As if the insult to the vital increase of basic knowledge weren't enough, consider the repercussions of the shutdown on volunteers. Not only are the government researchers prevented from doing their work, so are scores of volunteers who help them do it. The Gulf of the Farallones Marine Sanctuary has for 20 years run a Beach Watch monitoring program. Since 1993 more than 100 highly trained citizen scientists have helped notify the Office of Spill Prevention and Response about signs that an oil pollution event is underway. Beach Watch volunteers undergo a rigorous 80-hour training before being assigned one of 41 beach segments in the Bay Area to inventory every two to four weeks, taking meticulous note of both live and dead birds and mammals, and documenting oil tarballs. Beach Watch volunteers are amazingly dedicated and consistent. This January, assuming we have a functioning government, 15 Beach Watch veterans who have been on the job for 20 years each will be honored by the Sanctuary.

Although they don't get paid, Beach Watch volunteers are covered by worker's compensation insurance provided by the federal government -- and of course, that is suspended at the moment. Volunteers have been enjoined to not go out to monitor transects. What this means is that 20 years of consistent data on the state and health of our beaches -- which reflect the status of seabirds and marine mammals -- will have a big lacuna in it. This could have a negative impact on future litigation and settlements regarding oil spills and the damage they do to our wildlife, to the health of our ecosystems, to our commercial and recreational experiences on the shore.

The shutdown of Beach Watch also comes at the time of year known informally as "oil spill season." Annual current changes bring tarballs from naturally occurring oil seeps along the shores of central and southern California up North. Winter storms jar the sunken ships that liberally populate our sea floor- - many of these went down with fuel aboard. And of course, there's the stormy challenge to the constant shipping traffic through San Francisco Bay. It's not if there will be another oil event here, it's when. But without Beach Watch volunteers monitoring the shores for signs of stressed wildlife and tarballs, knowledge of these events will be delayed, and so will the subsequent response.

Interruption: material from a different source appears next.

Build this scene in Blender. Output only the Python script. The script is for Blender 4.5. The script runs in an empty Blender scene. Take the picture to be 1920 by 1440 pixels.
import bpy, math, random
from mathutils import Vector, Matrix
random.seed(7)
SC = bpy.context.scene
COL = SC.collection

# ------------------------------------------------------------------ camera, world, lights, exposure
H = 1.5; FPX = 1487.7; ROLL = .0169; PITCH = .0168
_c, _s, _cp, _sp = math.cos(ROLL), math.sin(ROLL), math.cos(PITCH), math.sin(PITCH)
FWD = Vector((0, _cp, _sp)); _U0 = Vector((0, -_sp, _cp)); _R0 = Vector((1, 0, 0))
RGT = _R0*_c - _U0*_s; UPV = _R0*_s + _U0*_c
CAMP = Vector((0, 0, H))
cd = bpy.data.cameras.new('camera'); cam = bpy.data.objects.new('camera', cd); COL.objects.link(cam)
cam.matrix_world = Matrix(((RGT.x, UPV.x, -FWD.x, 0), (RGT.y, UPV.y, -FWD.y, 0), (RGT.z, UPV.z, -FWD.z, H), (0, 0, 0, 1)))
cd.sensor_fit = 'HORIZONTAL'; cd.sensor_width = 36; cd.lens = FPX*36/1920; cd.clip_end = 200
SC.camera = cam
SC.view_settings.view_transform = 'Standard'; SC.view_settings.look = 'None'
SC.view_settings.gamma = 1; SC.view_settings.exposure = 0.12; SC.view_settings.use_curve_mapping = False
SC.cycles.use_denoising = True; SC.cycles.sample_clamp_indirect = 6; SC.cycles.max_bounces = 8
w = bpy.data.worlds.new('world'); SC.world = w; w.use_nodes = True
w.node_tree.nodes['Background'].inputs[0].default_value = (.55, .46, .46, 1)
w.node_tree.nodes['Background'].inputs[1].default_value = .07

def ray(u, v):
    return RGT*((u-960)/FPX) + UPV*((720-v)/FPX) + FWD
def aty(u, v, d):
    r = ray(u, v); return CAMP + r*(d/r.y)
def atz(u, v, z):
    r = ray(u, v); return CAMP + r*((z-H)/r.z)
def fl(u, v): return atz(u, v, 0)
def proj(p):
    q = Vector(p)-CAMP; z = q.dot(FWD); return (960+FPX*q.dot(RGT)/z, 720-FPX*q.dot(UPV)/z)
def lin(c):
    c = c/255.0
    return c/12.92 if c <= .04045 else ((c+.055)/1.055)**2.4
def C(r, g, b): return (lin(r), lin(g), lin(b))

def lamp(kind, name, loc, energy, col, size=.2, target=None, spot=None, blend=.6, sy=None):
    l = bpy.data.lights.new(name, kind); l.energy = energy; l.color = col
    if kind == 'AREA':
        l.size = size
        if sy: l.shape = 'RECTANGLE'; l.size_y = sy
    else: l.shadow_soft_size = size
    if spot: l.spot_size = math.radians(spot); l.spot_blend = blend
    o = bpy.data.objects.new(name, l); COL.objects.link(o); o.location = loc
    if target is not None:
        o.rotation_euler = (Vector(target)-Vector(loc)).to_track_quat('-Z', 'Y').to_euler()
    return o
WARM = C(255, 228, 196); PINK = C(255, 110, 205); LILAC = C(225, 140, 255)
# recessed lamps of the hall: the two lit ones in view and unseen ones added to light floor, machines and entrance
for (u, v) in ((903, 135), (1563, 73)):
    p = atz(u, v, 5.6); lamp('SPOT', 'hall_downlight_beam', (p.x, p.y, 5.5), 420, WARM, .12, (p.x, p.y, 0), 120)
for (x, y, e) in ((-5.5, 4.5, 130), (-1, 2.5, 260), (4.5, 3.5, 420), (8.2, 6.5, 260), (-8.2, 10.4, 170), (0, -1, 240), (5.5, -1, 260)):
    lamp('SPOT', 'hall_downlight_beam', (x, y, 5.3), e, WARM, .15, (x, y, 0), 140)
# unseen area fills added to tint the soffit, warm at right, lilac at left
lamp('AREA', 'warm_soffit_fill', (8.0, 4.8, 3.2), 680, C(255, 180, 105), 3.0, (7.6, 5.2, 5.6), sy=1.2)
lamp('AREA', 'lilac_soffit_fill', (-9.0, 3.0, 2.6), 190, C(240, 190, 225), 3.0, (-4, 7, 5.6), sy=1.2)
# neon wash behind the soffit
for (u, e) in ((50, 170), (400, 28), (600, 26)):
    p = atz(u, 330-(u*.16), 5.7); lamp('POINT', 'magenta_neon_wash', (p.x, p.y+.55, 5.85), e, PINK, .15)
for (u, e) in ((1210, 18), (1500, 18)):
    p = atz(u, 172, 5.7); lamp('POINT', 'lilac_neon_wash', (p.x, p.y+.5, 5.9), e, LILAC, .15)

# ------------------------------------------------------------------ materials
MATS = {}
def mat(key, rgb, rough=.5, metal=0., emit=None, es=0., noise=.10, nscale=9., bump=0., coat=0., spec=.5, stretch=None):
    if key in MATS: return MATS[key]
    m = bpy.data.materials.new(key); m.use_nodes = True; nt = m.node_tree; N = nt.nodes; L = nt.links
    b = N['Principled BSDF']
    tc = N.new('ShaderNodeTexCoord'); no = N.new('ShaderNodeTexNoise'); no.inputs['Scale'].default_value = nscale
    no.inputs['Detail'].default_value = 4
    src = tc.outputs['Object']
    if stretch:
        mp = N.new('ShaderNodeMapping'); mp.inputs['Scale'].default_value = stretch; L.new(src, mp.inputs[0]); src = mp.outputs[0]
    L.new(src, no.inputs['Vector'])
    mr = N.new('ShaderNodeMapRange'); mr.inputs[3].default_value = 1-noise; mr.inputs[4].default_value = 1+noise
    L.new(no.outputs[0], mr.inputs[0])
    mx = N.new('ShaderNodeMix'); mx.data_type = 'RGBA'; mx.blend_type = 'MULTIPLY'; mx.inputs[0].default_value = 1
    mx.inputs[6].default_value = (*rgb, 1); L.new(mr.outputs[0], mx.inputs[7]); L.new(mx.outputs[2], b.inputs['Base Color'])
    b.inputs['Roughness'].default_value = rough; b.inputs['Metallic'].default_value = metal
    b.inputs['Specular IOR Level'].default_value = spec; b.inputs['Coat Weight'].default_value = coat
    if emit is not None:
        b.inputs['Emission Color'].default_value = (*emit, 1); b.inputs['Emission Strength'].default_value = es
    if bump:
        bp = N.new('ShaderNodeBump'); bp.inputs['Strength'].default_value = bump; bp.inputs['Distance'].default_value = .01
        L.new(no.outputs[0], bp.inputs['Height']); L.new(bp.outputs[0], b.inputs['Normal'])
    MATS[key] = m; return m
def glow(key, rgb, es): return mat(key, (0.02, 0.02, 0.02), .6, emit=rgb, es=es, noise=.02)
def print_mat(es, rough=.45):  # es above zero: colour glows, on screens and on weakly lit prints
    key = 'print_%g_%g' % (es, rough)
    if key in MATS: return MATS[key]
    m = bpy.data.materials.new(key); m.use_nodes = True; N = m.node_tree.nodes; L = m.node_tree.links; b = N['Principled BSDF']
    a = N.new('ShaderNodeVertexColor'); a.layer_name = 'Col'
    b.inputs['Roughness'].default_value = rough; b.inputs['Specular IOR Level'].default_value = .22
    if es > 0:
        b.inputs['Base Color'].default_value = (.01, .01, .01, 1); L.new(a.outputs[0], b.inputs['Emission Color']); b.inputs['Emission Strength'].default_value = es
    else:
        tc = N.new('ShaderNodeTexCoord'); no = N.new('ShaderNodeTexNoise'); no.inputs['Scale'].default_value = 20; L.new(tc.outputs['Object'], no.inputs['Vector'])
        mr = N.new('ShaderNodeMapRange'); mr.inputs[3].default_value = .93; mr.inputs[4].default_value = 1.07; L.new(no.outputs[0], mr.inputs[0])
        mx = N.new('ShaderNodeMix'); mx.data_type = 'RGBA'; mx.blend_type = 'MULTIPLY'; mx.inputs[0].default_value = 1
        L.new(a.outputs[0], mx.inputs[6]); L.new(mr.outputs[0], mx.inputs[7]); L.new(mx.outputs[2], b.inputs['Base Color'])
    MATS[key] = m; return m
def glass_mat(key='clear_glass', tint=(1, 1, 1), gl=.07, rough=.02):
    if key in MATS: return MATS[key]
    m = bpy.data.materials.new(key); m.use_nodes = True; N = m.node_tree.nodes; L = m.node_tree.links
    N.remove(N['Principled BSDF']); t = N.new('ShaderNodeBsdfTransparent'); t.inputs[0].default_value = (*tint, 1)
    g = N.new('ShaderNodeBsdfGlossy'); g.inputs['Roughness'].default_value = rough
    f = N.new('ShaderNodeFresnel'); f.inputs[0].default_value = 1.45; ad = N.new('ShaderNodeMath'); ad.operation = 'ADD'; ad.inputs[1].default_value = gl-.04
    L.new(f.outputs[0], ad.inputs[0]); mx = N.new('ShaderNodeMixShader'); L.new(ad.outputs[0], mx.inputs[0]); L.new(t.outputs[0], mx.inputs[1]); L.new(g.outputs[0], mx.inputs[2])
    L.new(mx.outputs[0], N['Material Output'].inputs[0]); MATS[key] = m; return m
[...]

Timing is everything in nature, and the monitoring of sea life is particularly important now, at the end of the breeding season. A high level of bird mortality this time of year reflects the huge effort it takes older birds to fledge the next generation. Young birds that don't make it through the ultimate hazing of survival, the challenges faced by their species for millennia, also die in higher numbers this time of year. The least we owe these sojourners is to witness and note the termination of their existence, intimately tied with our own. And without full information documented in standardized surveys, we can't know whether the dead birds on the beach are part of the average fall-out in the struggle for existence, or if they indicate a larger pollution or other human-caused event.

Citizen scientists in general don't have PhDs. What they do have is the status, the responsibilities, and the rights that define members of our body politic. The government shutdown perversely prevents people from fulfilling their roles as citizens. It voids the heroic commitment of regular people who devote thousands upon thousands of hours each year to helping safeguard our natural capital. It erases critical links in irreplaceable data sets going back into time. Stanley Kubrick was trying to get at a lie of the mind Homo sapiens are all too good at telling. Self-interest occludes what is right, even what is desperately, vitally right. We wring our hands; the birds fly overhead. Or die on the beach.